■ **Brief**
Set down exactly the lines of the listing below, please, beginning with the first and ending with the line that holds "return (o[0], o[1], o[2], 1.0)".

START Data rows

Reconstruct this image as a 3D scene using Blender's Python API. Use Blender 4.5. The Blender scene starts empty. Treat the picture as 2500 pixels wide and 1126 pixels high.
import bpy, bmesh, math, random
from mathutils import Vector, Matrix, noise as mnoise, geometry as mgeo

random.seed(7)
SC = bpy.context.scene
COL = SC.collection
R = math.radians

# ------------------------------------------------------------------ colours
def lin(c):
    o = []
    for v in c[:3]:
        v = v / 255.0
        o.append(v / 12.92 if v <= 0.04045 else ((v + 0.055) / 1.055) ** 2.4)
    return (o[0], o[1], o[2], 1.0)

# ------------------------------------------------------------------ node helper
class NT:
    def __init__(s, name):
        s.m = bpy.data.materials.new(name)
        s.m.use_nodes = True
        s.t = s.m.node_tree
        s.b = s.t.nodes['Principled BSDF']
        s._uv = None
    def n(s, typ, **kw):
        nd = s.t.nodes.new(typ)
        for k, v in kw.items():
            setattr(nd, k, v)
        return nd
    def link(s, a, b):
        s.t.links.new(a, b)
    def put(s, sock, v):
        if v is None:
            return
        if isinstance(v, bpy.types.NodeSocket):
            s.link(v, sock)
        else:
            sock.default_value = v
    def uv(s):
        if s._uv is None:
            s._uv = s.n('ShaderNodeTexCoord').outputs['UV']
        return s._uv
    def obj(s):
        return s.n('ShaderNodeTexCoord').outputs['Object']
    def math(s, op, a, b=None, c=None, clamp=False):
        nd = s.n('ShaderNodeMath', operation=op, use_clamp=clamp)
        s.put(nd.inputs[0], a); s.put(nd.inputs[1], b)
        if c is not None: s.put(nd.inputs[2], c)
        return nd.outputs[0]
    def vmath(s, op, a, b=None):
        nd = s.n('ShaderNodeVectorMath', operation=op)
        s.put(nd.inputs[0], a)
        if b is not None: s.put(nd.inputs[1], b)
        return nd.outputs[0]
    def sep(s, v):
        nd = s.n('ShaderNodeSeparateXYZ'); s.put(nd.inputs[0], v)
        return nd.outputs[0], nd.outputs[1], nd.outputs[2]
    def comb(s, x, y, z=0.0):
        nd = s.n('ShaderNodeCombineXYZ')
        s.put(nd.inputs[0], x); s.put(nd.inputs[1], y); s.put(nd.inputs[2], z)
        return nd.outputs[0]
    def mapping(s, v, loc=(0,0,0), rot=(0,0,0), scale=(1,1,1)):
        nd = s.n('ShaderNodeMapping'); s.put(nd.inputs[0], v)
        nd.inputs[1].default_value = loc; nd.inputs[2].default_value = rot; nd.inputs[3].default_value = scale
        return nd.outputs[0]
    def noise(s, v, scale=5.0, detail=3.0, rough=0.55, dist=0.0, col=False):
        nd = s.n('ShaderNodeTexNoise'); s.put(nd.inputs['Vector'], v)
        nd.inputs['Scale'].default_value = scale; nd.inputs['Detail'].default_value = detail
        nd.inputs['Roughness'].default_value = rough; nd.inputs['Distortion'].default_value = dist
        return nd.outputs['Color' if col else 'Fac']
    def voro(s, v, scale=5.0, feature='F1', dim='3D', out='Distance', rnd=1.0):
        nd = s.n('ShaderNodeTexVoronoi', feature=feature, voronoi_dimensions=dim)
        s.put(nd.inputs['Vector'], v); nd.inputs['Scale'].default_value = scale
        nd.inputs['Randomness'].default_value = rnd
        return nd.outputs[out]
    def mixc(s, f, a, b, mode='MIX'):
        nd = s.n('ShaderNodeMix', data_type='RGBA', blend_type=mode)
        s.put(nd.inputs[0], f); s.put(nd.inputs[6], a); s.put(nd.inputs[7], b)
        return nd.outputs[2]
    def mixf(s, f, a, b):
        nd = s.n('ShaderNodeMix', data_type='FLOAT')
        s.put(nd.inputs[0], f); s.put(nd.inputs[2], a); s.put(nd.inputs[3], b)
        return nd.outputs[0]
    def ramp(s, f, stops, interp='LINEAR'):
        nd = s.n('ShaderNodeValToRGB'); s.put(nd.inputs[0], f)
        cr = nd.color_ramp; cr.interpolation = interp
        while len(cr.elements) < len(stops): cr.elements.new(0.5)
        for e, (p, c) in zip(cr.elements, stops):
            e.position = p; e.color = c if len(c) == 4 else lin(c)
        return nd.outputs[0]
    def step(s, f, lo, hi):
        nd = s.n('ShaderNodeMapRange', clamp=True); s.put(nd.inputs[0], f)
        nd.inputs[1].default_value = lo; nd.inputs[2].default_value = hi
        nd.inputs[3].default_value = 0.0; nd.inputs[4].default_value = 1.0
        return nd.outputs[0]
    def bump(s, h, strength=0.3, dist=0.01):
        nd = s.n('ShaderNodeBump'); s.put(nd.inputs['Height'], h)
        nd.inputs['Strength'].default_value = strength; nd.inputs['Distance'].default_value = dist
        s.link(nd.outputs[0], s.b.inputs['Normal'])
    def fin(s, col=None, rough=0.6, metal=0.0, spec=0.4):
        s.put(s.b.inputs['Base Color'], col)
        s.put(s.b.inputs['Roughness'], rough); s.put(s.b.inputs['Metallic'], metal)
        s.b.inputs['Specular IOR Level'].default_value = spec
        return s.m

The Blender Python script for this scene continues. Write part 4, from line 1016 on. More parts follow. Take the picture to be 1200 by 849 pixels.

END Data rows

■ **Correct output**
Reconstruct this image as a 3D scene using Blender's Python API. Use Blender 4.5. The Blender scene starts empty. Treat the picture as 2500 pixels wide and 1126 pixels high.
import bpy, bmesh, math, random
from mathutils import Vector, Matrix, noise as mnoise, geometry as mgeo

random.seed(7)
SC = bpy.context.scene
COL = SC.collection
R = math.radians

# ------------------------------------------------------------------ colours
def lin(c):
    o = []
    for v in c[:3]:
        v = v / 255.0
        o.append(v / 12.92 if v <= 0.04045 else ((v + 0.055) / 1.055) ** 2.4)
    return (o[0], o[1], o[2], 1.0)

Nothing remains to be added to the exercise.